- [Description of the task] Would you quote the material below in full and unchanged?

- [Data shown]
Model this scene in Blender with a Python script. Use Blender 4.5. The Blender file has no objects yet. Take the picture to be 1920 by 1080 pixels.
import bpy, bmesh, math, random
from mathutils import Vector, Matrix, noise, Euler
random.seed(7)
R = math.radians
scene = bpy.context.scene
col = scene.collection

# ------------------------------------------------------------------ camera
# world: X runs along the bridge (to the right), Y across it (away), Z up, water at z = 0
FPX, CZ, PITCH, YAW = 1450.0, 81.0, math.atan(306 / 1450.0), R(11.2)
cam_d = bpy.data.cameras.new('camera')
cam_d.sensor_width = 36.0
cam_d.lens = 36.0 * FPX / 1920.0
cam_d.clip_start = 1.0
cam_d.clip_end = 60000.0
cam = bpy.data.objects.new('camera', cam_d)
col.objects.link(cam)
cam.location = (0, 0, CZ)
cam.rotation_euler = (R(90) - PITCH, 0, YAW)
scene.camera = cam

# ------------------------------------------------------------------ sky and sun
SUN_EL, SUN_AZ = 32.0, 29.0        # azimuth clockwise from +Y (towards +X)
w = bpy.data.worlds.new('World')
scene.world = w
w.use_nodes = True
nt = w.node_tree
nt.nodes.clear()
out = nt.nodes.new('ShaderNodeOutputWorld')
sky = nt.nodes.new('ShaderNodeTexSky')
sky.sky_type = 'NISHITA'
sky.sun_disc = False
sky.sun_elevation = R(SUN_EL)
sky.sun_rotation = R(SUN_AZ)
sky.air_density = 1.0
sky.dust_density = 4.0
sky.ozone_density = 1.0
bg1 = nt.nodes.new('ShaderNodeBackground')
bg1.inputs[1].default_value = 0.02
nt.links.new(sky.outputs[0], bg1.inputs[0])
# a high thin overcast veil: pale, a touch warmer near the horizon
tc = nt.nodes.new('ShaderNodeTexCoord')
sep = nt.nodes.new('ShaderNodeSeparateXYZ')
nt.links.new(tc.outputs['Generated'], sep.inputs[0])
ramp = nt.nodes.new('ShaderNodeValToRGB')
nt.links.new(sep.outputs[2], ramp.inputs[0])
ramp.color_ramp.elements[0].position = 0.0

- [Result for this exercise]
Model this scene in Blender with a Python script. Use Blender 4.5. The Blender file has no objects yet. Take the picture to be 1920 by 1080 pixels.
import bpy, bmesh, math, random
from mathutils import Vector, Matrix, noise, Euler
random.seed(7)
R = math.radians
scene = bpy.context.scene
col = scene.collection

# ------------------------------------------------------------------ camera
# world: X runs along the bridge (to the right), Y across it (away), Z up, water at z = 0
FPX, CZ, PITCH, YAW = 1450.0, 81.0, math.atan(306 / 1450.0), R(11.2)
cam_d = bpy.data.cameras.new('camera')
cam_d.sensor_width = 36.0
cam_d.lens = 36.0 * FPX / 1920.0
cam_d.clip_start = 1.0
cam_d.clip_end = 60000.0
cam = bpy.data.objects.new('camera', cam_d)
col.objects.link(cam)
cam.location = (0, 0, CZ)
cam.rotation_euler = (R(90) - PITCH, 0, YAW)
scene.camera = cam

# ------------------------------------------------------------------ sky and sun
SUN_EL, SUN_AZ = 32.0, 29.0        # azimuth clockwise from +Y (towards +X)
w = bpy.data.worlds.new('World')
scene.world = w
w.use_nodes = True
nt = w.node_tree
nt.nodes.clear()
out = nt.nodes.new('ShaderNodeOutputWorld')
sky = nt.nodes.new('ShaderNodeTexSky')
sky.sky_type = 'NISHITA'
sky.sun_disc = False
sky.sun_elevation = R(SUN_EL)
sky.sun_rotation = R(SUN_AZ)
sky.air_density = 1.0
sky.dust_density = 4.0
sky.ozone_density = 1.0
bg1 = nt.nodes.new('ShaderNodeBackground')
bg1.inputs[1].default_value = 0.02
nt.links.new(sky.outputs[0], bg1.inputs[0])
# a high thin overcast veil: pale, a touch warmer near the horizon
tc = nt.nodes.new('ShaderNodeTexCoord')
sep = nt.nodes.new('ShaderNodeSeparateXYZ')
nt.links.new(tc.outputs['Generated'], sep.inputs[0])
ramp = nt.nodes.new('ShaderNodeValToRGB')
nt.links.new(sep.outputs[2], ramp.inputs[0])
ramp.color_ramp.elements[0].position = 0.0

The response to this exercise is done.